READ THAT BACK: Party Edition!

This week something special happened at the U.S. Supreme Court. Something…maybe even magical. For one hour of oral arguments, the highest court in the land, showed us that it knows how to party. The case in question revolved around a house party—complete with loud music, strippers, and arrests—thrown by a mystery hostess named “Peaches,” who, as it turns out, was just a Georgia girl who knew how to have a good time. One by one, the justices revealed, that yes, they too know how to get down...or at least get down-adjacent.

Justice Breyer: Compared to the Middle Ages with which I am more familiar, the people today, younger people, frequently say, hey, there’s a party at Joe’s house. And before you know it, 50 people go to Joe’s house.

Justice Kagan: I used to be invited to parties where you didn’t…don’t know the host, but you know Joe is having a party. And can I say that long, long ago, marijuana was maybe present at those parties?

Damn! Who is this guy Joe, and how do I get on his invite list?

Anyway, in honor of Peaches, three-day weekends, and justices gone wild, welcome to READ THAT BACK: Party Edition.

There’s a Fungus Amungus: If you’re ever at a party, and someone hands you a bag of mushrooms labeled, “Whisky Fungus,” I’d recommend not eating them…all at once. However, if you live in Kentucky, whiskey fungus may have a totally different meaning. The state’s top court reinstated a suit alleging that emissions from a Brown-Forman warehouse caused “black deposits” of fungus to sprout up on the plaintiff’s property. Brown-Forman is of course the company responsible for Jack Daniels—an infamous party staple, but also of course a Tennessee whisky, not a Kentucky bourbon. Some of the distiller’s better-known Kentucky labels include Woodford Reserve, Old Forester, and Early Times.

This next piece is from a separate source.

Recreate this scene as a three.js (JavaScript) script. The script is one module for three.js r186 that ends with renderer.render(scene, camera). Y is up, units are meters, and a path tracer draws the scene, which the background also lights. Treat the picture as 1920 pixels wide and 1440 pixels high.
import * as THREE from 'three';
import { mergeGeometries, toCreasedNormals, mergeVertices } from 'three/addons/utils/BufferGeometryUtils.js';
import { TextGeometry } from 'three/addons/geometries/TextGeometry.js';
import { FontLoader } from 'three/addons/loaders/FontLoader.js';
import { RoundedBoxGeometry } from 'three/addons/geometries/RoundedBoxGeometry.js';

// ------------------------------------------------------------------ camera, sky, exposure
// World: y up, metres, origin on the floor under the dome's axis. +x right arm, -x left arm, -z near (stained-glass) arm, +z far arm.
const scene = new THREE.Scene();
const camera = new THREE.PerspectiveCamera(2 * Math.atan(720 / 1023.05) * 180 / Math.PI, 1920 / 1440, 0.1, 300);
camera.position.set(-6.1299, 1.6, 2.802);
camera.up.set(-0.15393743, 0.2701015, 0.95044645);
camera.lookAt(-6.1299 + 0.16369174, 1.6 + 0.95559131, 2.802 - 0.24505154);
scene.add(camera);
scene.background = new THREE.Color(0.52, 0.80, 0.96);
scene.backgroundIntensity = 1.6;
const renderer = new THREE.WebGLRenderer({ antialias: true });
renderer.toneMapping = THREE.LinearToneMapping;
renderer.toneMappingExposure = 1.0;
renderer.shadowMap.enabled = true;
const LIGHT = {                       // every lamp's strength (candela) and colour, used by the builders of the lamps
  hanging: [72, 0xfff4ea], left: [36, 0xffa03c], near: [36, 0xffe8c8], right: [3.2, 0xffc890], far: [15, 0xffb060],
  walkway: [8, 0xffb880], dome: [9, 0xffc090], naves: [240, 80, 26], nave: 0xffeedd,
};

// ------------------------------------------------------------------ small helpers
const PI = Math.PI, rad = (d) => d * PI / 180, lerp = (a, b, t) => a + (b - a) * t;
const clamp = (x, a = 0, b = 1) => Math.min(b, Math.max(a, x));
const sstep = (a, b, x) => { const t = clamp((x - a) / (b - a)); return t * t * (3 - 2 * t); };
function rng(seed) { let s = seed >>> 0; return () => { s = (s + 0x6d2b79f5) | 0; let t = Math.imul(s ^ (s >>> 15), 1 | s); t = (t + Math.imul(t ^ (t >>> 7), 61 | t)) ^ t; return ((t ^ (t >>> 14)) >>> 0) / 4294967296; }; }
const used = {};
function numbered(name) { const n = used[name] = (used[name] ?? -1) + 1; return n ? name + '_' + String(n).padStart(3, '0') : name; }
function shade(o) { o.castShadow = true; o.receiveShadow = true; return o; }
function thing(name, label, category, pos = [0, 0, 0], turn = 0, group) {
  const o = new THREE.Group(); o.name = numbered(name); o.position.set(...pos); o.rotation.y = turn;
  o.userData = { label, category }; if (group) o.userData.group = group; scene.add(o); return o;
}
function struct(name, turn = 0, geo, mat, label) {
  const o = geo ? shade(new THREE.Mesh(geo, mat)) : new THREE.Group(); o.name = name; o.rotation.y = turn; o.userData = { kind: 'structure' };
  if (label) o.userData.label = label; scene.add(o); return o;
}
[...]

Party Gifts: It’s often appropriate to bring a gift to a social gathering. A bottle of wine, or a coffee table book are obvious choices. Not so obvious, the head of a 900-pound elk named Leroy. But that’s what the newest Supreme Court justice, Neil Gorsuch, got when he arrived in Washington. The trophy previously belonged to the late Justice Scalia, who shot the elk on a 2003 hunting trip. And it’s not just Scalia’s wall decorations that are making a comeback—his words are finding a new home as well in a new book featuring speeches by Scalia—one that would presumably make an excellent party gift.

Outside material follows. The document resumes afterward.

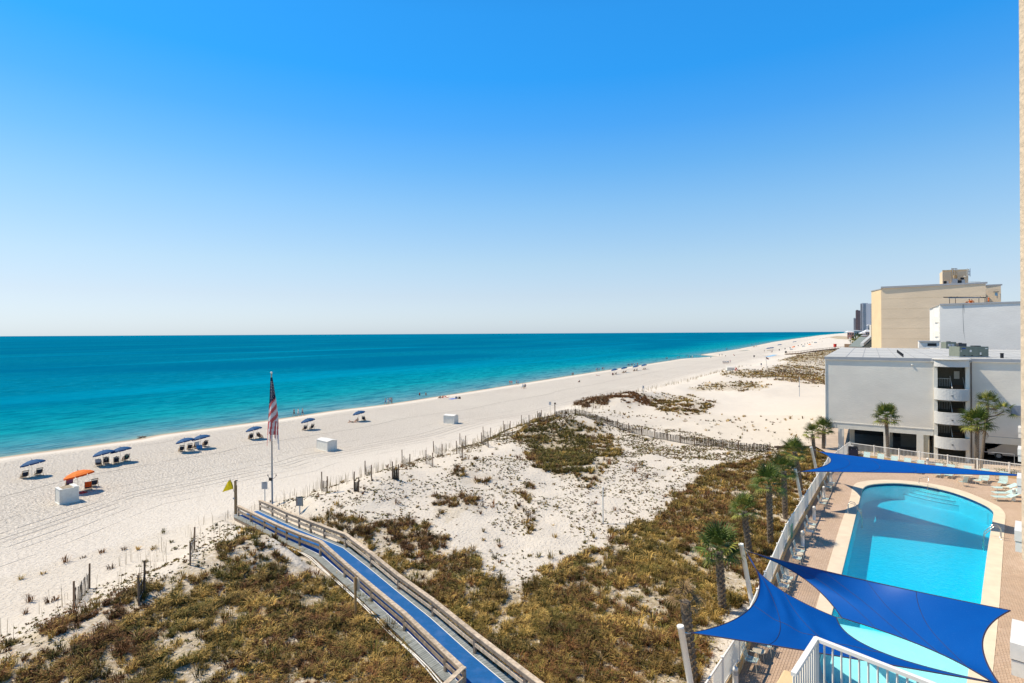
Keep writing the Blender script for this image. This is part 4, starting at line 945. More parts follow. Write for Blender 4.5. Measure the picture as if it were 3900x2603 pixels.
# white storage boxes
def chest(label, c, w_, d_, h_, rz, kind):
    t = thing('storage_box', label, 'storage box', c, rz, 'white storage boxes on the beach')
    for nm, ctr, sz in (('front_panel', (0, -d_/2+.02, h_/2), (w_, .04, h_)), ('rear_panel', (0, d_/2-.02, h_/2), (w_, .04, h_)), ('side_panel', (-w_/2+.02, 0, h_/2), (.04, d_-.085, h_)), ('side_panel', (w_/2-.02, 0, h_/2), (.04, d_-.085, h_))):
        part(nm, MB().box(ctr, sz), CHEST, t)
    for sx in (-1, 1):
        for sy in (-1, 1): part('corner_trim', MB().box((sx*w_/2, sy*d_/2, h_/2), (.07, .07, h_-.01)), WHITEP, t)
    part('skid', MB().box((0, 0, .03), (w_+.16, d_+.12, .1)), WHITEP, t)
    if kind == 'slope':
        z0, z1 = h_, h_+.36; mb = MB(); w2, d2 = w_/2+.04, d_/2+.04
        vs = [(-w2, -d2, z0), (w2, -d2, z1-.16), (w2, d2, z1-.16), (-w2, d2, z0)]
        vs = [(-w2, -d2, z0), (0.05, -d2, z0+.02), (0.05, d2, z0+.02), (-w2, d2, z0)]
        mb.box((0, 0, h_+.02), (w_+.08, d_+.08, .05)); part('lid', mb, WHITEP, t)
        part('lid_panel', MB().box((-.06*w_, 0, h_+.06), (w_*.55, d_*.86, .03)), CHESTL, t)
        for y in (-.27, 0, .27): part('lid_batten', MB().box((-.06*w_, y*d_, h_+.082), (w_*.56, .05, .016)), WOODP, t)
        part('lid_hood', MB().box((.38*w_, 0, h_+.08), (w_*.27, d_+.1, .10)), WHITEP, t)
    else:
        mb = MB(); w2, d2, e = w_/2+.07, d_/2+.07, .045
        A = [(-w2, -d2, h_), (-w2, 0, h_+.17), (-w2, d2, h_)]; B = [(w2, y, z) for _, y, z in A]; vs = A+B+[(x, y, z+e) for x, y, z in A+B]
        mb.add(vs, [(0, 1, 4, 3), (1, 2, 5, 4), (6, 9, 10, 7), (7, 10, 11, 8), (0, 3, 9, 6), (2, 8, 11, 5), (0, 6, 7, 1), (1, 7, 8, 2), (3, 4, 10, 9), (4, 5, 11, 10)]); part('gable_lid', mb, WHITEP, t)
        for sx in (-1, 1): part('gable_end', MB().add([(sx*(w_/2-.01), -d_/2, h_), (sx*(w_/2-.01), d_/2, h_), (sx*(w_/2-.01), 0, h_+.15)], [(0, 1, 2)]), CHEST, t)
        for x in (-.2*w_, .25*w_): part('hasp', MB().box((x, -d_/2-.01, h_*.5), (.06, .03, .05)), GALV, t)
    return t
def chest_px(label, fl, fm, fr, top, kind):
    a, b, c = P(*fl), P(*fm), P(*fr); h_ = (fm[1]-top)*b.y/F
    # long face between a and b or b and c
    e1, e2 = (b-a), (c-b); e1.z = e2.z = 0
    if kind == 'slope': x, y = e2, -e1
    else: x, y = e1, e2
    rz = math.atan2(x.y, x.x); yd = Vector((-math.sin(rz), math.cos(rz), 0)); w_ = x.length; d_ = abs(y.dot(yd)); d_ = max(.9, min(1.5, d_))
    base = b if kind == 'slope' else a
    ctr = base+x/2+yd*d_/2; ctr.z = G(ctr.x, ctr.y)
    chest(label, ctr, w_, d_, h_, rz, kind)
chest_px('white box with a sloping wood-lined lid in front of the orange umbrella', (206, 1904), (228, 1924), (299, 1910), 1868, 'slope')
chest_px('white gable-lidded box nearest right of the flagpole', (1207, 1711), (1247, 1721), (1279.5, 1713), 1684, 'gable')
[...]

Change of Plans: Sometimes things go wrong, and parties don’t go as planned. No worries; you regroup, come up with a new plan, and move forward. It’ll be alright, alright, alright. Well, that’s what happened at the Seattle University School of Law, where an online petition caused the school to back out of co-sponsoring an event with the Federalist Society about immigration policy, and DACA in particular. The school said it “miscalculated and erred” in planning to have its Access to Justice Institute co-sponsor the event, but the debate will still go on with the Federalist Society as the sole sponsor.

ICYMI (or Blacked Out):

  • A class suit will go forward alleging the operator of Carrabba's Italian Grill and other chain restaurants stealthily changed drink prices during patron visits. Drink up before the prices change!
  • Sometimes, when in party mode, we all do things we’re not proud of. Sometimes, that requires a formal apology, or at least a written explanation like one Supreme Court advocate delivered to the justices.
  • A Tale of Two Gorsuches (subscription required) at oral argument. Both cases were reargued after initially being heard last term. Here’s why the court sometimes employs this procedural quirk. (Caution: Party references running low.)
  • And speaking of doing things twice, next week the court revisits whether corporations can be held liable for human rights violations brought by non-citizens. (Warning: Party references exhausted.)

And Now…Party On And On And On: When the Court Reporter was a little younger, a bit less burdened by the realities and responsibilities of life, there came the opportunity to throw a party. And not just any party…THAT party. (Think Big. A Little Bigger. Whoa, Too Far.) You know the one. The one that people talk about for years but most can’t remember. The one that gets so big so fast that you’ve lost control before it even starts.

Well, what they don’t tell you is that, once you throw THAT party, everyone wants you to throw the next party, and the next one, and, well, you get the picture.

Chief Justice Roberts seemed to understand this problem during arguments last week in Gill v. Whitford. If the Supreme Court throws that first party, and gets involved in disputes over partisan gerrymandering, it may lead to another party, and another, and yet another (because there are special rules that send these kinds of cases straight to One First Street). Eventually, the court will be accused of inviting too many Republicans, or Democrats, and lose all credibility when it comes to being an equal opportunity arbiter of awesome, he feared.

But as Paul Smith, the attorney arguing against the gerrymandering practices of the Wisconsin legislature put it: “It may be that you can protect the court from seeming political, but the country is going to lose faith in democracy big time.”

And without faith in democracy, nobody is free to party hard.